**The request**
Without the pictures, print the lines running from the beginning of the material to the line containing "SUN_EL = math.radians(63.0)", both ends included.

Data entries

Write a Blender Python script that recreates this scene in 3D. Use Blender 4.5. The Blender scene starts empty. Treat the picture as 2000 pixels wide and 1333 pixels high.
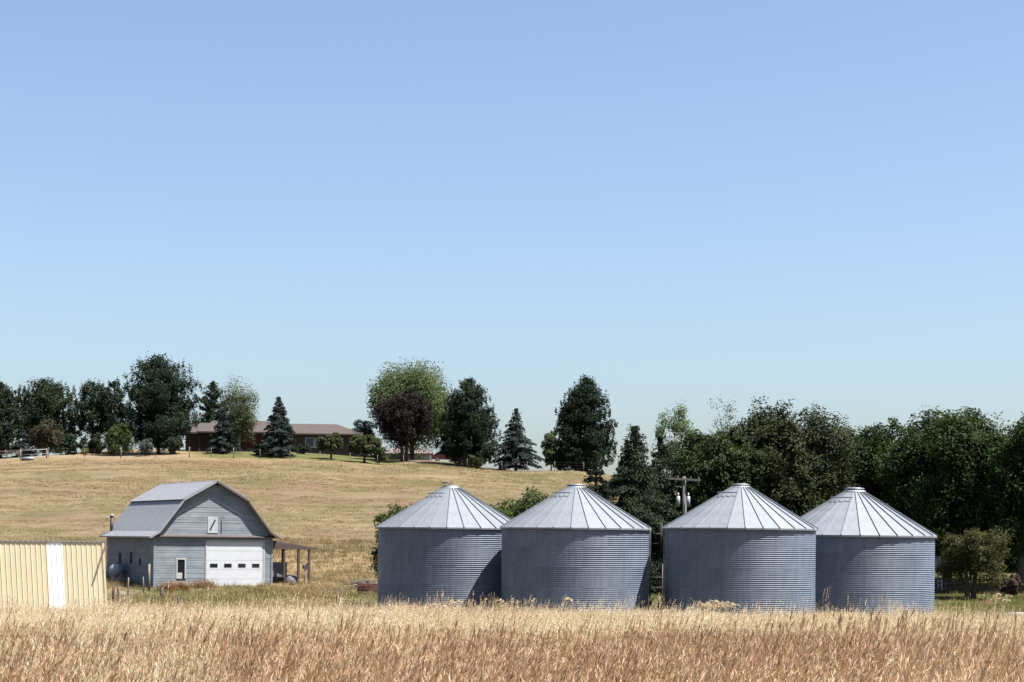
import bpy, math, random
import numpy as np
from mathutils import Vector, Matrix

# ------------------------------------------------------------------ camera, sky, sun, exposure
SC = bpy.context.scene
COL = SC.collection
F = 3500.0            # focal length in pixels of a 2000 px wide picture
HORIZON = 1055.0      # picture row of the true horizon
EYE = 5.0             # eye height in world metres (yard level is about 0.4)
ROLL = math.radians(-0.6)
SUN_AZ = math.radians(108.0)   # clockwise from +Y
SUN_EL = math.radians(63.0)

cam_d = bpy.data.cameras.new('camera')
cam = bpy.data.objects.new('camera', cam_d)
COL.objects.link(cam)
cam_d.sensor_width = 36.0
cam_d.lens = 36.0 * F / 2000.0
cam_d.shift_y = (HORIZON - 666.5) / 2000.0
cam_d.clip_start = 0.5
cam_d.clip_end = 9000.0
cam.location = (0, 0, EYE)
cam.rotation_euler = (math.pi / 2, ROLL, 0)
SC.camera = cam

world = bpy.data.worlds.new('World')
SC.world = world
world.use_nodes = True
wn = world.node_tree.nodes
wl = world.node_tree.links
wn.clear()
sky = wn.new('ShaderNodeTexSky')
sky.sky_type = 'NISHITA'
sky.sun_disc = False
sky.sun_elevation = SUN_EL
sky.sun_rotation = SUN_AZ
sky.altitude = 380.0
sky.air_density = 1.0
sky.dust_density = 2.9
sky.ozone_density = 2.6
bg = wn.new('ShaderNodeBackground')
bg.inputs['Strength'].default_value = 0.058
wo = wn.new('ShaderNodeOutputWorld')
wl.new(sky.outputs[0], bg.inputs['Color'])
wl.new(bg.outputs[0], wo.inputs['Surface'])

sun_d = bpy.data.lights.new('sun', 'SUN')
sun_d.energy = 5.0
sun_d.angle = math.radians(0.53)
sun_d.color = (1.0, 0.955, 0.89)
sun = bpy.data.objects.new('sun', sun_d)
COL.objects.link(sun)
SDIR = Vector((math.sin(SUN_AZ) * math.cos(SUN_EL), math.cos(SUN_AZ) * math.cos(SUN_EL), math.sin(SUN_EL)))
sun.rotation_euler = SDIR.to_track_quat('Z', 'Y').to_euler()
sun.location = (60, -20, 80)

vs = SC.view_settings
vs.view_transform = 'Standard'
vs.look = 'None'
vs.exposure = 1.79
vs.gamma = 1.0
vs.use_curve_mapping = False

# ------------------------------------------------------------------ helpers
def P(px, py, d):
    u = (px - 1000.0) / F
    v = (HORIZON - py) / F
    c, s = math.cos(ROLL), math.sin(ROLL)
    return Vector((d * (u * c + v * s), d, EYE + d * (-u * s + v * c)))

def tag(o, label=None, cat=None, group=None, kind=None):
    if label: o['label'] = label
    if cat: o['category'] = cat
    if group: o['group'] = group
    if kind: o['kind'] = kind
    return o

def empty(name, loc=(0, 0, 0), rz=0.0, label=None, cat=None, group=None):
    o = bpy.data.objects.new(name, None)
    o.empty_display_size = 0.3
    COL.objects.link(o)
    o.location = loc
    o.rotation_euler = (0, 0, rz)
    return tag(o, label, cat, group)

def link(name, mesh, parent=None, loc=None, rot=None, scale=None):
    o = bpy.data.objects.new(name, mesh)
    COL.objects.link(o)
    if parent is not None: o.parent = parent
    if loc is not None: o.location = loc
    if rot is not None: o.rotation_euler = rot
    if scale is not None: o.scale = scale
    return o

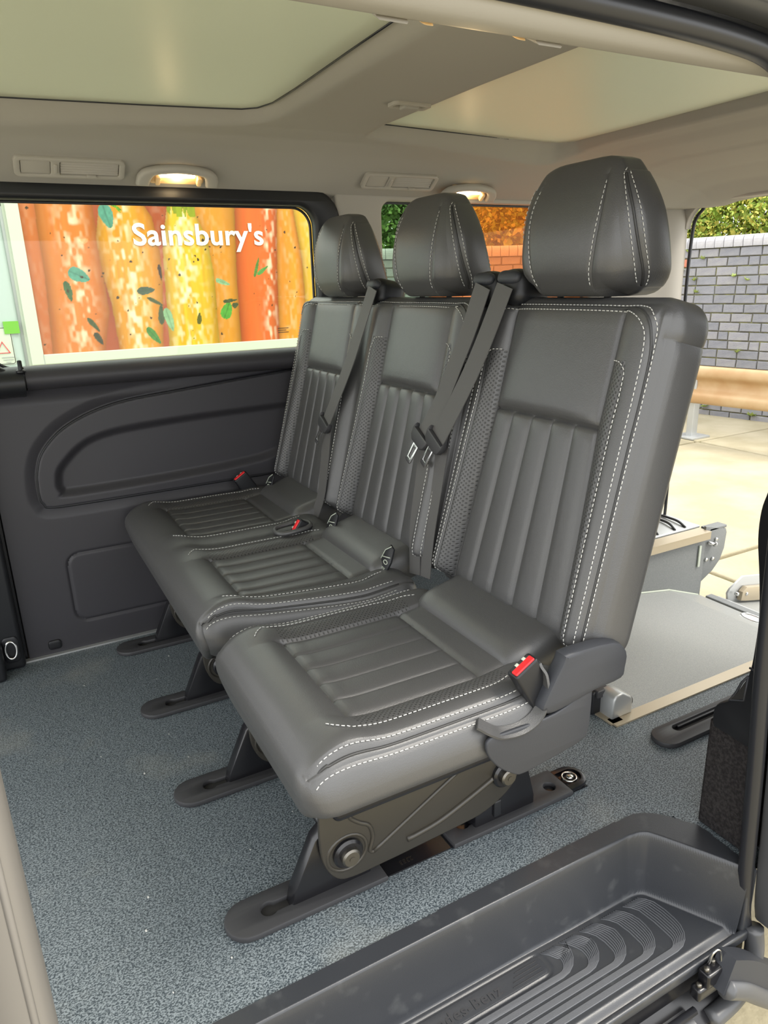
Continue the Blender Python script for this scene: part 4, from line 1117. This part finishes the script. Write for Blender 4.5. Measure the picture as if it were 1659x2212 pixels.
# ================================================================== CEILING THINGS: vents, grab handles with lamps
# the cove of the headliner above the far windows leans about 30 degrees: u along X, v up the slope, w towards the cabin
CV = np.array([0, -.80, .60]); CW = np.array([0, -.60, -.80])
def cove(x0, y, z):
    o = np.array([x0, y, z]); return lambda u, v, ww: (o[0] + u, o[1] + CV[1]*v + CW[1]*ww, o[2] + CV[2]*v + CW[2]*ww)
def vent(x0, label):
    fr = cove(x0, 2.038, 1.272)
    t = thing('air_vent', (x0 + .125, 2.02, 1.28), label, 'vent', 'ceiling air vents')
    obj('bezel', *plate_mesh(rrect(0, 0, .250, .060, .014, 5), [rrect(.014, .010, .080, .050, .003, 3)[::-1], rrect(.100, .010, .236, .050, .004, 3)[::-1]], .012, .003, lambda u, v, ww: fr(u, v, ww - .004)), TRIMCREAM, t, angle=40)
    obj('blank_cover', *plate_mesh(rrect(.015, .011, .079, .049, .003, 3), [], .008, .001, lambda u, v, ww: fr(u, v, ww - .003)), TRIMCREAM, t, angle=40)
    obj('backing', *plate_mesh(rrect(.098, .008, .238, .052, .003, 3), [], .003, .0005, lambda u, v, ww: fr(u, v, ww - .006)), PILLARDK, t, smooth=False)
    for k in range(5):
        v0 = .0128 + k * .0074
        obj('louvre', *plate_mesh(rrect(.1015, v0, .2345, v0 + .0050, .002, 2), [], .005, .001, lambda u, v, ww: fr(u, v, ww + .0005 - (v - v0) * .8)), TRIMCREAM, t, angle=40)
    obj('thumb_wheel', *plate_mesh(rrect(.086, .016, .095, .044, .004, 4), [], .008, .003, lambda u, v, ww: fr(u, v, ww + .004)), TRIMCREAM, t, angle=40)
    obj('slide_knob', *plate_mesh(rrect(.160, .006, .184, .014, .004, 4), [], .008, .002, lambda u, v, ww: fr(u, v, ww + .003)), TRIMCREAM, t, angle=40)
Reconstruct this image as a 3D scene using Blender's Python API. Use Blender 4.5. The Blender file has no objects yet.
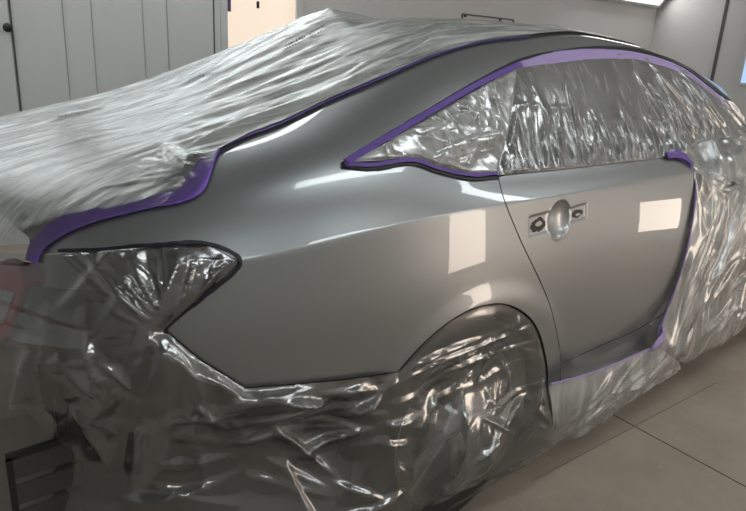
import bpy, bmesh, math, random
import numpy as np
from mathutils import Vector, Matrix
from mathutils.bvhtree import BVHTree
from mathutils.geometry import delaunay_2d_cdt

random.seed(7)
scene = bpy.context.scene
COL = scene.collection
FLOOR = -0.04

# ------------------------------------------------------------------ camera
CAM = np.array([-1.25158, -1.85072, 1.21371])
AZ, PITCH, ROLL, FPX = 0.718456, 0.287131, 0.0543219, 600.4
def cam_axes():
    ca, sa, cb, sb, cc, sc = math.cos(AZ), math.sin(AZ), math.cos(PITCH), math.sin(PITCH), math.cos(ROLL), math.sin(ROLL)
    f = np.array([sa*cb, ca*cb, -sb]); r0 = np.array([ca, -sa, 0.0]); u0 = np.cross(r0, f)
    r = r0*cc + u0*sc
    return r, np.cross(r, f), f
CR, CU, CF = cam_axes()
def ray(px, py):
    d = CF + CR*(px-373)/FPX - CU*(py-255.5)/FPX
    return d/np.linalg.norm(d)
cam_data = bpy.data.cameras.new('camera'); cam = bpy.data.objects.new('camera', cam_data); COL.objects.link(cam)
cam_data.sensor_width = 36; cam_data.lens = FPX/746*36; cam_data.clip_start = 0.02
M = Matrix.Identity(4)
for i in range(3):
    M[i][0] = CR[i]; M[i][1] = CU[i]; M[i][2] = -CF[i]; M[i][3] = CAM[i]
cam.matrix_world = M
scene.camera = cam

# ------------------------------------------------------------------ noise
_rs = np.random.RandomState(11)
_perm = _rs.permutation(1024); _perm = np.concatenate([_perm, _perm, _perm])
_ang = _rs.rand(1024)*2*np.pi; _gx, _gy = np.cos(_ang), np.sin(_ang)
def perlin(x, y, seed=0):
    x = np.asarray(x, float)+seed*17.31; y = np.asarray(y, float)+seed*9.77
    xi = np.floor(x).astype(int); yi = np.floor(y).astype(int); xf = x-xi; yf = y-yi
    def g(ix, iy, dx, dy):
        h = _perm[(_perm[ix & 1023]+iy) & 1023]
        return _gx[h]*dx+_gy[h]*dy
    u = xf**3*(xf*(xf*6-15)+10); v = yf**3*(yf*(yf*6-15)+10)
    a = g(xi, yi, xf, yf); b = g(xi+1, yi, xf-1, yf); c = g(xi, yi+1, xf, yf-1); d = g(xi+1, yi+1, xf-1, yf-1)
    return ((a*(1-u)+b*u)*(1-v)+(c*(1-u)+d*u)*v)*1.5
def tri(t):
    return 1-np.abs((t % 2.0)-1)          # 0..1 triangular wave
def ridge(x, y, seed=0):
    return (1-np.abs(perlin(x, y, seed)))**3
def smooth(a, b, t):
    t = np.clip((np.asarray(t, float)-a)/(b-a), 0, 1); return t*t*(3-2*t)
def crumple(s, t, lam, seed=0, n=4):
    """facets and sharp creases like crushed sheet"""
    out = 0
    rs = np.random.RandomState(100+seed)
    wx = perlin(s/lam*.35, t/lam*.35, seed)*2.0; wy = perlin(s/lam*.35+9, t/lam*.35+4, seed)*2.0
    for k in range(n):
        a = rs.rand()*np.pi; L = lam*(.7+.9*rs.rand())
        out = out + tri((s*np.cos(a)+t*np.sin(a))/L+wx*np.cos(a*3+k)+wy*np.sin(a*2+k)+rs.rand()*5)*L/lam
    return out/n

def creases(s, t, L):
    """straight pleats; each line is (x0, y0, x1, y1, half width, height, width of the doubled-over strip beside it)"""
    h = np.zeros(len(s)); th = np.zeros(len(s))
    wx = perlin(s*4, t*4, 71)*.010+perlin(s*11, t*11, 73)*.003; wy = perlin(s*4, t*4, 72)*.010+perlin(s*11, t*11, 74)*.003
    sx, ty = s+wx, t+wy
    for x0, y0, x1, y1, w, ht, w2 in L:
        dx, dy = x1-x0, y1-y0; Ln = math.hypot(dx, dy); dx /= Ln; dy /= Ln
        a = (sx-x0)*dx+(ty-y0)*dy; d = -(sx-x0)*dy+(ty-y0)*dx
        tp_ = np.clip(a/(.25*Ln), 0, 1)*np.clip((Ln-a)/(.45*Ln), 0, 1)
        lo_ = np.clip(1+d/(w*3), 0, 1); hi_ = np.clip(1-d/w, 0, 1)
        h = np.maximum(h, h*.5+ht*tp_*np.minimum(lo_, hi_)**1.3)
        if w2: th += ((d > 0) & (d < w2*(.3+.7*tp_)) & (a > 0) & (a < Ln))*1.0
    return h, np.minimum(th, 3)
def rand_lines(n, box, ang, length, w, h, w2, seed):
    rs = np.random.RandomState(seed); out = []
    for _ in range(n):
        x = box[0]+(box[2]-box[0])*rs.rand(); y = box[1]+(box[3]-box[1])*rs.rand()
        u = (x-box[0])/(box[2]-box[0]); a = ang[0]+(ang[1]-ang[0])*u+ang[2]*rs.randn(); Ln = length[0]+(length[1]-length[0])*rs.rand()
        f = .5+rs.rand()
        out.append((x, y, x+Ln*math.cos(math.radians(a)), y+Ln*math.sin(math.radians(a)), w*f, h*f, w2*rs.rand()*1.5 if rs.rand() < .6 else 0))
    return out
def fan_lines(n, c, a0, a1, length, w, h, w2, seed, r0=.0):
    rs = np.random.RandomState(seed); out = []
    for k in range(n):
        a = math.radians(a0+(a1-a0)*(k+.7*rs.rand())/n); Ln = length[0]+(length[1]-length[0])*rs.rand(); f = .5+rs.rand()
        out.append((c[0]+r0*math.cos(a), c[1]+r0*math.sin(a), c[0]+Ln*math.cos(a), c[1]+Ln*math.sin(a), w*f, h*f, w2*rs.rand()*1.5 if rs.rand() < .6 else 0))
    return out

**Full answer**
Write a Blender Python script that recreates this scene in 3D. Use Blender 4.5. The Blender scene starts empty. Treat the picture as 2000 pixels wide and 1333 pixels high.
import bpy, math, random
import numpy as np
from mathutils import Vector, Matrix

# ------------------------------------------------------------------ camera, sky, sun, exposure
SC = bpy.context.scene
COL = SC.collection
F = 3500.0            # focal length in pixels of a 2000 px wide picture
HORIZON = 1055.0      # picture row of the true horizon
EYE = 5.0             # eye height in world metres (yard level is about 0.4)
ROLL = math.radians(-0.6)
SUN_AZ = math.radians(108.0)   # clockwise from +Y
SUN_EL = math.radians(63.0)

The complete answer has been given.